Green buses hit the road
韩国高级科技学院的研究员们近日展示了他们设计的一款环保节能型公共汽车。这款不需要汽油或机油作为动力来源的“绿色”公车,依靠的是车身底部装置的磁铁与地面下埋设的充电带之间产生的电流,因此可以大大减少汽油消耗及有害气体的排放量。

The Korea Advanced Institute of Science and Technology has unveiled a new electric transport powered by recharging strips embedded in roads that transfers energy through magnetic connections. There are no direct connections with wires.
Vehicles with sensor-driven magnetic devices on their underside suck up energy as they travel over the strips embedded a few centimeters under the road, “The technological concept behind the idea has been around for about 100 years. We have found a better way to transfer the electricity to make it practical,” said project member B. K. Park.
The university, about 140 kilometers south of Seoul, has four prototype buses using the technology on its campus and is in talks with Seoul and other cities to have buses running in the next three years using the so-called “online electrical vehicle” system.
The strips are attached to small electrical stations and are laid in bus lanes and roads running up to intersections so that vehicles can power up where traffic slows down. Unlike electric lines used for trams, vehicles do not need to be in constant contact with the strips and a person can touch the lines without receiving a shock.
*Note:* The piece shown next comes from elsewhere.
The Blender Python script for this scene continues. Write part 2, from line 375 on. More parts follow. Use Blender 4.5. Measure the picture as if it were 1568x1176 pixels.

The non-contact transfer of electricity, also called inductive charging, works by magnets and cables on the underside of the vehicle making a connection with the current in the recharging strip to receive power as they travel over it. It is used in some brands of electric toothbrushes that are sealed and do not need to be plugged into anything but use a magnetic connection to receive energy while resting in a cradle.